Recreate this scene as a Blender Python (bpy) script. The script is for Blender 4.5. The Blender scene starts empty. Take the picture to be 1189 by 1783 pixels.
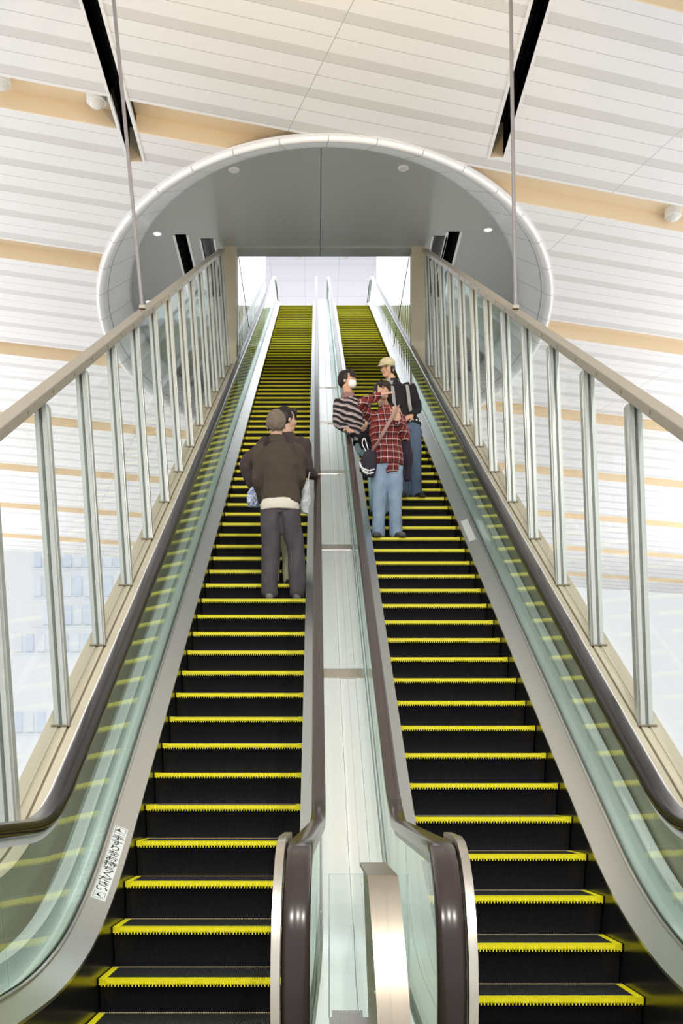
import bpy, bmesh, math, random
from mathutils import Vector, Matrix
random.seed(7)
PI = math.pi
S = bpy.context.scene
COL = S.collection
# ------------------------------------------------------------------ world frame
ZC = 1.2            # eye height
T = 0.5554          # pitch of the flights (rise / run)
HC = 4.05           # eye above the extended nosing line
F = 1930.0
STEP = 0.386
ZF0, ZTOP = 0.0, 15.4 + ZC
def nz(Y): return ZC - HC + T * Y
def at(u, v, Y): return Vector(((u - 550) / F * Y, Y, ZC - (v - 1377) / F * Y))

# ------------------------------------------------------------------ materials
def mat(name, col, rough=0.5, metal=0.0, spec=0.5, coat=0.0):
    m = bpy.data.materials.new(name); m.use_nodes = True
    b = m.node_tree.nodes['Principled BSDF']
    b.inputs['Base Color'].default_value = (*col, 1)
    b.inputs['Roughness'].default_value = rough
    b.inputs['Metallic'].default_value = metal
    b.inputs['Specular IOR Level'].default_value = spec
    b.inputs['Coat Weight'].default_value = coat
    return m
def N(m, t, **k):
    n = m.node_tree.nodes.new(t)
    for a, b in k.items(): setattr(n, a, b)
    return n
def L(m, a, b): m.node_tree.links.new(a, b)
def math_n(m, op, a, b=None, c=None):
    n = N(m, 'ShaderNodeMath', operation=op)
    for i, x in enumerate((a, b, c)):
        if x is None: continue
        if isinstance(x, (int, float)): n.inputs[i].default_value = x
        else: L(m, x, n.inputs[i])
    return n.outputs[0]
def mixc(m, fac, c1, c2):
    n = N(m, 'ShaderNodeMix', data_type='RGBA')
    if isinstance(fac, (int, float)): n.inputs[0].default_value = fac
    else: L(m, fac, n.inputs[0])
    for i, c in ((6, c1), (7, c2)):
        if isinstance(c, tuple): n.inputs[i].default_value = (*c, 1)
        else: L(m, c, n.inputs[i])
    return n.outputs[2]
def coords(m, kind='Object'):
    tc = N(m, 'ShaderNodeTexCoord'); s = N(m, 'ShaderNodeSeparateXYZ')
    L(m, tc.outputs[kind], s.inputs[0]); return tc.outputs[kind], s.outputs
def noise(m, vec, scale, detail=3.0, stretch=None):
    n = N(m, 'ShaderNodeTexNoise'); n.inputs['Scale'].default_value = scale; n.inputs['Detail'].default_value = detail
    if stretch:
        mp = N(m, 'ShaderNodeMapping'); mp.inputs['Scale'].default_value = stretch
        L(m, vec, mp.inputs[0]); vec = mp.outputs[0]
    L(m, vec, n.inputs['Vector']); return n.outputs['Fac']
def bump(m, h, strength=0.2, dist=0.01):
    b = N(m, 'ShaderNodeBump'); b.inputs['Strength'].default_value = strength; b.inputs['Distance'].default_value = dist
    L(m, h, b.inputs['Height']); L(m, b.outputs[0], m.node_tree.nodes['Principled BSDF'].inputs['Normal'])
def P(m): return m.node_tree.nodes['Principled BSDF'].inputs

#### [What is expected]
Reproduce the data verbatim. Do not carry any picture into the copy.

#### [Response to this exercise]
Recreate this scene as a Blender Python (bpy) script. The script is for Blender 4.5. The Blender scene starts empty. Take the picture to be 1189 by 1783 pixels.
import bpy, bmesh, math, random
from mathutils import Vector, Matrix
random.seed(7)
PI = math.pi
S = bpy.context.scene
COL = S.collection
# ------------------------------------------------------------------ world frame
ZC = 1.2            # eye height
T = 0.5554          # pitch of the flights (rise / run)
HC = 4.05           # eye above the extended nosing line
F = 1930.0
STEP = 0.386
ZF0, ZTOP = 0.0, 15.4 + ZC
def nz(Y): return ZC - HC + T * Y
def at(u, v, Y): return Vector(((u - 550) / F * Y, Y, ZC - (v - 1377) / F * Y))

# ------------------------------------------------------------------ materials
def mat(name, col, rough=0.5, metal=0.0, spec=0.5, coat=0.0):
    m = bpy.data.materials.new(name); m.use_nodes = True
    b = m.node_tree.nodes['Principled BSDF']
    b.inputs['Base Color'].default_value = (*col, 1)
    b.inputs['Roughness'].default_value = rough
    b.inputs['Metallic'].default_value = metal
    b.inputs['Specular IOR Level'].default_value = spec
    b.inputs['Coat Weight'].default_value = coat
    return m
def N(m, t, **k):
    n = m.node_tree.nodes.new(t)
    for a, b in k.items(): setattr(n, a, b)
    return n
def L(m, a, b): m.node_tree.links.new(a, b)
def math_n(m, op, a, b=None, c=None):
    n = N(m, 'ShaderNodeMath', operation=op)
    for i, x in enumerate((a, b, c)):
        if x is None: continue
        if isinstance(x, (int, float)): n.inputs[i].default_value = x
        else: L(m, x, n.inputs[i])
    return n.outputs[0]
def mixc(m, fac, c1, c2):
    n = N(m, 'ShaderNodeMix', data_type='RGBA')
    if isinstance(fac, (int, float)): n.inputs[0].default_value = fac
    else: L(m, fac, n.inputs[0])
    for i, c in ((6, c1), (7, c2)):
        if isinstance(c, tuple): n.inputs[i].default_value = (*c, 1)
        else: L(m, c, n.inputs[i])
    return n.outputs[2]
def coords(m, kind='Object'):
    tc = N(m, 'ShaderNodeTexCoord'); s = N(m, 'ShaderNodeSeparateXYZ')
    L(m, tc.outputs[kind], s.inputs[0]); return tc.outputs[kind], s.outputs
def noise(m, vec, scale, detail=3.0, stretch=None):
    n = N(m, 'ShaderNodeTexNoise'); n.inputs['Scale'].default_value = scale; n.inputs['Detail'].default_value = detail
    if stretch:
        mp = N(m, 'ShaderNodeMapping'); mp.inputs['Scale'].default_value = stretch
        L(m, vec, mp.inputs[0]); vec = mp.outputs[0]
    L(m, vec, n.inputs['Vector']); return n.outputs['Fac']
def bump(m, h, strength=0.2, dist=0.01):
    b = N(m, 'ShaderNodeBump'); b.inputs['Strength'].default_value = strength; b.inputs['Distance'].default_value = dist
    L(m, h, b.inputs['Height']); L(m, b.outputs[0], m.node_tree.nodes['Principled BSDF'].inputs['Normal'])
def P(m): return m.node_tree.nodes['Principled BSDF'].inputs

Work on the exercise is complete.